Jason Roebke

Repertoire for High Concept Laboratories


For his HCL Artist in Residence, composer-musician Jason Roebke has tracked the performative possibilities of an instrument while probing physical space and the depth of different resonant rooms.

His methodology has expanded upon his solo performance by integrating elements of movement into writing for music, emulating a dancer who choreographs. He has imagined two specific kinds of movement: a body in relation to itself (the instrument), and a body moving from one place to another. In addition, he has organized a collection of modular compositions that highlights the acoustic and visual characteristics of the HCL studio and the Raw Space at Mana Contemporary, exploiting their idiosyncrasies.

Repertoire for High Concept Labs is performed by Roebke with cornetists Ben Lamar Gay and Josh Berman. It proceeds from Repertoire for Co-Prosperity Sphere and Repertoire for Comfort Station, also written by Roebke for the three musicians.

All three works dissect their inimitable techniques and subsume the formal inventiveness of composition to the limitless space of improvisation. For the iteration at High Concept Labs, it specifically asks the players to give attention to how the body moves, tenses and relaxes.

In developing the work over the past year, Roebke has explained the thinking was “how to discover something previously unknown.” In effect, Repertoire for High Concept Labs elucidates the existence of dissonance alongside harmony, sound alongside silence.

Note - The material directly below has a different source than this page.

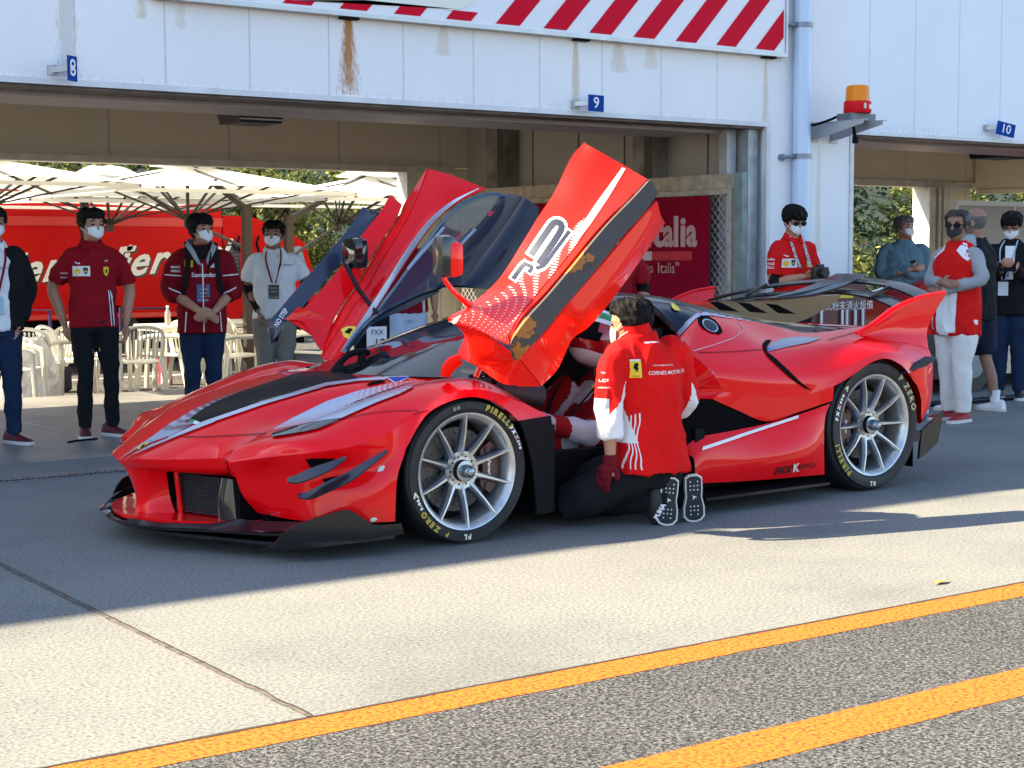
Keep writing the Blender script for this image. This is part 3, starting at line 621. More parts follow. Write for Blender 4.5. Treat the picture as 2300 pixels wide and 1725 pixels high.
cpart(m, 'deck_louvre', paint('deck_dark_red', (.25, .004, .01)), weld=0, smooth=False)
# intake void, door tub, floor, cockpit
m = MB(); m.box2((1.30, -.94, .12), (2.26, -.55, .56)); m.box2((1.30, .94, .12), (2.26, .55, .56)); m.box2((2.1, -.93, .4), (2.27, -.5, .56))
m.box2((-.80, -.62, .06), (-.42, .62, .32)); cpart(m, 'inner_duct', VOID, weld=0, smooth=False)
m = MB()
for s in (-1, 1):
    for a0, zc, rr in ((0, .325, .329), (2.665, .357, .350)):
        # wheel-well liner
        n = 20; pr = [(a0+rr*math.cos(math.pi*k/n), zc+rr*math.sin(math.pi*k/n)) for k in range(n+1)]; pr = [(pr[0][0], .1)]+pr+[(pr[-1][0], .1)]
        m.rings([[V((a, s*y, z)) for a, z in pr] for y in (.96, .55)], cap=False, closed=False); m.prism([V((a, s*.55, z)) for a, z in pr], (0, s*.01, 0))
cpart(m, 'wheel_liner', VOID, weld=0)
m = MB(); m.box2((.38, -.78, .085), (1.42, -.66, .30)); m.box2((.38, .96, .085), (1.42, .70, .30)); m.box2((-.35, -.72, .07), (3.1, .72, .10)); m.box2((1.40, -.60, .1), (1.48, .6, .9)); m.box2((.30, -.6, .1), (.36, .6, .60))
m.box2((.45, -.79, .30), (1.42, -.72, .345)); m.box2((1.38, -.96, .1), (1.44, -.6, .42)); m.box2((.40, -.96, .1), (.50, -.7, .5)); m.box2((2.3, -.55, .3), (3.14, .55, .83)); cpart(m, 'chassis_tub', BLK, weld=0, smooth=False)
m = MB(); bt = P((.262, -1.0, .535), (.30, -1.0, .45), (.34, -1.0, .30), (.36, -1.0, .10)); bt2 = P((.455, -.978, .545), (.47, -.98, .44), (.47, -.98, .30), (.46, -.98, .10)); surf(m, grid([bt, bt2], 4, 2), .01)
bt = [V((p.x, -p.y, p.z)) for p in bt]; bt2 = [V((p.x, -p.y, p.z)) for p in bt2]; surf(m, grid([bt, bt2], 4, 2), .01)
surf(m, grid([P((.455, -.978, .545), (.47, -.98, .44), (.47, -.98, .30), (.46, -.98, .10)), P((.50, -.80, .56), (.52, -.80, .44), (.52, -.80, .3), (.5, -.80, .1))], 4, 2))
cpart(m, 'arch_trim', BLK, weld=0)
m = MB()
for s in (-1, 1): m.prism([(1.36, s*.80, .10), (2.25, s*.90, .095), (2.25, s*1.05, .075), (1.36, s*1.06, .075)], (0, 0, .014))
cpart(m, 'side_skirt', CARB, weld=0, smooth=False)
# seats, steering wheel, belts
seatm = mat('seat_fabric', (.012, .012, .014), .9); 
for s in (-1, 1):
    m = MB(); m.tube(spline([(.80, s*.36, .24), (1.1, s*.36, .22), (1.25, s*.36, .35), (1.38, s*.36, .62), (1.42, s*.36, .86)], 4), [.16, .16]+[.17]*14+[.13], 10, flat=.4); m.box((1.40, s*.36, .88), (.08, .22, .16), bev=.03); cpart(m, 'seat', seatm, weld=0)
m = MB(); n = 28; c0 = V((.62, -.36, .60)); ax = V((.35, 0, .94)).cross(V((0, 1, 0))).normalized(); u = V((0, 1, 0)); vv = V((.35, 0, .94)).normalized()
m.tube([c0+(u*math.cos(t)*.17+vv*math.sin(t)*.13) for t in [2*math.pi*k/n for k in range(n+1)]], .015, 8); m.bar(c0-u*.17, c0+u*.17, .04, .02); m.bar(c0, c0-ax*.0+V((-.2, 0, -.03)), .05, .05)
cpart(m, 'steering_wheel', mat('steering_red', (.25, .01, .02), .5), weld=0)
m = MB(); m.box2((.10, -.6, .58), (.40, .6, .70)); m.tube([(.30, -.80, .66), (.52, -.83, .62)], [.045, .05], 16); cpart(m, 'dashboard', mat('dash_dark', (.012, .012, .016), .6), weld=0)
# --- wheels
TYR = mat('tyre_rubber', (.010, .0105, .012), .62, bump=.2, bscale=60, var=.25, vscale=14); RIM = mat('rim_silver', (.50, .50, .50), .33, .75, var=.12, vscale=25, bump=.15, bscale=120)
RIMD = mat('rim_blue_grey', (.16, .19, .25), .35, .8); DISC = mat('carbon_disc', (.10, .085, .075), .6, .2, var=.5, vscale=60); CAL = mat('caliper_dark_red', (.05, .012, .016), .35, coat=.5); NUT = mat('nut_steel', (.30, .33, .38), .25, .9)
TY = mat('tyre_yellow', (.42, .33, .04), .6)
def arctext(txt, r, ang0, size, y, parent, mt, name='lettering', bold=.0025, gap=1.3, shear=.1):
    """letters set round the sidewall; ang0 = centre angle, clockwise when seen from outside"""
    adv = []; tot = 0; meshes = []
    for ch in txt:
        if ch == ' ': adv.append(size*.4); meshes.append(None); continue
        me = text_mesh(ch, size, bold=bold, shear=shear); xs_ = [v.co.x for v in me.vertices]; wch = (max(xs_)-min(xs_)) if xs_ else size*.5; adv.append(wch+size*.13*gap); meshes.append(me)
    tot = sum(adv); s = -tot/2; mb = MB()
    for me, ad in zip(meshes, adv):
        s += ad/2; an = ang0-s/r          # angle from +a axis, ccw in (a,z) seen from -y with a to the right
        if me:
            xd = V((math.sin(an), 0, -math.cos(an))); yd = V((math.cos(an), 0, math.sin(an)))
            cx = (max(v.co.x for v in me.vertices)+min(v.co.x for v in me.vertices))/2
            vs = [yd*(r+v.co.y)+xd*(v.co.x-cx)+V((0, y, 0)) for v in me.vertices]; mb.add(vs, [list(p.vertices) for p in me.polygons])
        s += ad/2
    o = cpart(mb, name, mt, parent, weld=0, smooth=False, fix=False)
def wheel(a, y0, zc, rt, rr, wid, rot, side, texts):
    s = side                                       # -1 near side, +1 far side
    Y = lambda d: s*d                              # d = distance outwards from the wheel face plane
    m = MB()
    def yl(prof, mi=0):
        n = 72; rs = [[V((r*math.cos(2*math.pi*k/n), s*d, r*math.sin(2*math.pi*k/n))) for k in range(n)] for r, d in prof]; m.rings(rs, mi, cap=False)
    # rim barrel, lip
    yl([(rr-.012, -wid+.02), (rr-.030, -wid+.06), (rr-.034, -.06), (rr-.022, -.018), (rr-.006, -.004), (rr+.002, -.002), (rr+.005, -.010), (rr, -.03)], 0)
    nsp = 10
    for k in range(nsp):
        t = rot+2*math.pi*k/nsp; ud = V((math.cos(t), 0, math.sin(t))); sd = V((-math.sin(t), 0, math.cos(t)))
        pr = [(.050, .022, -.052), (.085, .0135, -.040), (.12, .0095, -.028), (.17, .0075, -.014), (rr-.035, .0065, -.006), (rr-.008, .0055, -.003)]
        rs = []
        for r, hw, d in pr:
            dp = .040 if r < .2 else .028
            rs.append([ud*r+sd*hw*.55+V((0, Y(d), 0)), ud*r+sd*hw*1.25+V((0, Y(d-dp*.5), 0)), ud*r+sd*hw*1.9+V((0, Y(d-dp), 0)), ud*r-sd*hw*1.9+V((0, Y(d-dp), 0)), ud*r-sd*hw*1.25+V((0, Y(d-dp*.5), 0)), ud*r-sd*hw*.55+V((0, Y(d), 0))])
        n0 = len(m.f); m.rings(rs, 0)
        for i in range(n0, len(m.f)-2):
            if (i-n0) % 6 in (1, 2, 3): m.m[i] = 1
        # web joining neighbouring spokes at the hub
        t2 = t+math.pi/nsp; u2 = V((math.cos(t2), 0, math.sin(t2))); s2 = V((-math.sin(t2), 0, math.cos(t2)))
        m.add([u2*.04+s2*.02+V((0, Y(-.05), 0)), u2*.085+s2*.013+V((0, Y(-.044), 0)), u2*.078+V((0, Y(-.046), 0)), u2*.085-s2*.013+V((0, Y(-.044), 0)), u2*.04-s2*.02+V((0, Y(-.05), 0))], [(0, 1, 2, 3, 4)])
        # inner barrel pads between the spokes
    yl([(.086, -.050), (.050, -.046), (.030, -.046)], 0)
    for k in range(10):
        t = rot+2*math.pi*(k+.5)/nsp; m.cyl(V((.064*math.cos(t), Y(-.050), .064*math.sin(t))), V((.064*math.cos(t), Y(-.0445), .064*math.sin(t))), .0045, n=8, mi=2)
    rim = cpart(m, 'wheel', [RIM, RIMD, BLK], weld=0, angle=50); rim.location = (a, y0, zc)
    m = MB(); b = rr-.002
    yl([(b, -.012), (b+.012, -.004), ((b+rt)/2-.01, .006), ((b+rt)/2+.02, .004), (rt-.022, -.010), (rt-.008, -.022), (rt, -.045), (rt+.001, -wid/2), (rt, -wid+.045), (rt-.012, -wid+.015), ((b+rt)/2, -wid-.003), (b, -wid+.01)])
    cpart(m, 'tyre', TYR, rim, weld=0, angle=30)
    m = MB(); yl([(.07, -.10), (.187, -.10), (.190, -.104), (.190, -.128), (.187, -.132), (.07, -.132)]); 
    for k in range(60):
        t = k*2*math.pi/60*1.0; r = .10+.085*((k*7) % 12)/12; m.cyl(V((r*math.cos(t), Y(-.0985), r*math.sin(t))), V((r*math.cos(t), Y(-.1005), r*math.sin(t))), .0035, n=6, mi=1)
    cpart(m, 'brake_disc', [DISC, BLK], rim, weld=0)
    m = MB(); yl([(.02, -.09), (.09, -.09), (.11, -.14), (.11, -wid+.03)]); yl([(.02, -.16), (rr-.03, -.16)]); cpart(m, 'hub', BLK, rim, weld=0)
    m = MB(); c0 = 0 if a < 1 else math.pi
    rs = []
    for k in range(9):
        t = c0-.62+1.24*k/8; ud = V((math.cos(t), 0, math.sin(t))); i0, i1 = (.125, .215) if 0 < k < 8 else (.14, .20)
        rs.append([ud*i0+V((0, Y(-.066), 0)), ud*i1+V((0, Y(-.066), 0)), ud*i1+V((0, Y(-.14), 0)), ud*i0+V((0, Y(-.14), 0))])
    m.rings(rs)
    for t in (c0-.5, c0+.5): m.cyl(V((.168*math.cos(t), Y(-.066), .168*math.sin(t))), V((.168*math.cos(t), Y(-.058), .168*math.sin(t))), .013, n=12)
    cal = cpart(m, 'brake_caliper', CAL, rim, weld=0, angle=30)
    if s < 0:
        te = text_mesh('Ferrari', .024, bold=.0008, shear=.2); te.materials.append(WHT); xd = V((0, 0, 1)) if a < 1 else V((0, 0, 1)); M = frame((.16*math.cos(c0), Y(-.0645), 0), (0, 0, -1), (1, 0, 0)); te.transform(M); o = bpy.data.objects.new('lettering', te); COL.objects.link(o); o.parent = rim
    m = MB(); yl([(0.001, .030), (.014, .030), (.026, .018), (.030, -.005), (.030, -.02), (.046, -.022), (.048, -.034), (.048, -.050)]); cpart(m, 'wheel_nut', [NUT], rim, weld=0, angle=50)
    m = MB()
    for k in range(5): t = k*2*math.pi/5+.4; m.cyl(V((.0195*math.cos(t), Y(.0262), .0195*math.sin(t))), V((.0195*math.cos(t), Y(.0235), .0195*math.sin(t))), .0045, n=10)
    yl([(.0485, -.0215), (.0485, -.05), (.054, -.05)]); cpart(m, 'nut_ring', BLK, rim, weld=0)
    if s < 0:
        for (tx, ang, sz, mt, rof) in texts: arctext(tx, (rr+rt)/2-.002+rof, ang, sz, Y(.0085), rim, mt)
    return rim
tf = [('PIRELLI', R(55), .036, TY, .004), ('ZERO', R(225), .034, TY, .004), ('P', R(246), .024, TY, .004), ('FL', R(268), .028, mat('chalk', (.7, .7, .5), .8), 0), ('EVO', R(20), .012, WHT, .004), ('FXX', R(32), .020, WHT, .004), ('K', R(26.5), .020, mat('k_red', (.6, .02, .03), .6), .004), ('>', R(196), .045, MC['chalk'], .003), ('DH', R(103), .018, mat('dh_grey', (.2, .2, .2), .7), .002), ('E.OR', R(205), .014, WHT, 0)]
tr = [('PIRELLI', R(213), .044, TY, .002), ('FXX', R(164), .026, WHT, 0), ('K', R(157), .026, MC['k_red'], 0), ('EVO', R(150), .017, WHT, 0), ('RL', R(266), .030, MC['chalk'], 0), ('>', R(138), .045, MC['chalk'], 0), ('P ZERO', R(33), .05, mat('worn_yellow', (.40, .36, .2), .7, var=.7, vscale=90), -.004)]
wheel(0, -.98, .325, .323, .259, .285, R(91), -1, tf); wheel(2.665, -.99, .357, .360, .2725, .345, R(0), -1, tr)
wheel(0, .98, .325, .323, .259, .285, R(91), 1, ()); wheel(2.665, .99, .357, .360, .2725, .345, R(0), 1, ())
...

Roebke is inviting the listener and the player to question the tension about our dualities, suggesting how to move toward consensus about our coexistence in this historical moment.

Support for Jason Roebke: Repertoire for High Concept Labs is generously provided by the Illinois Arts Council Individual Artist Support Grant.

Photo credit Gonzalo Guzman, Art Dir Shirley Ellis, Tech Denny Chan


Jason Roebke is a Chicago bassist and composer. In addition to playing bass in several of Chicago’s most compelling jazz groups, he has composed music for his own Octet and small groups. His playing is intensely physical, audacious, and sparse. Roebke has collaborated extensively as a performer and composer with choreographer Ayako Kato. The Chicago Reader described his work as “a carefully orchestrated rummage through a hardware store.” He is a member of Jason Stein’s Locksmith Isidore, Mike Reed Flesh & Bone, and Tomeka Reid Quartet. Roebke studied privately with saxophonist and composer Roscoe Mitchell as well as legendary double bass pedagogue Stuart Sankey. In 2009, he was awarded the Fellowship in Music Composition from the Illinois Arts Council. Roebke tours widely in the US and Europe. He was the subject of an extensive interview and career overview in Point of Departure.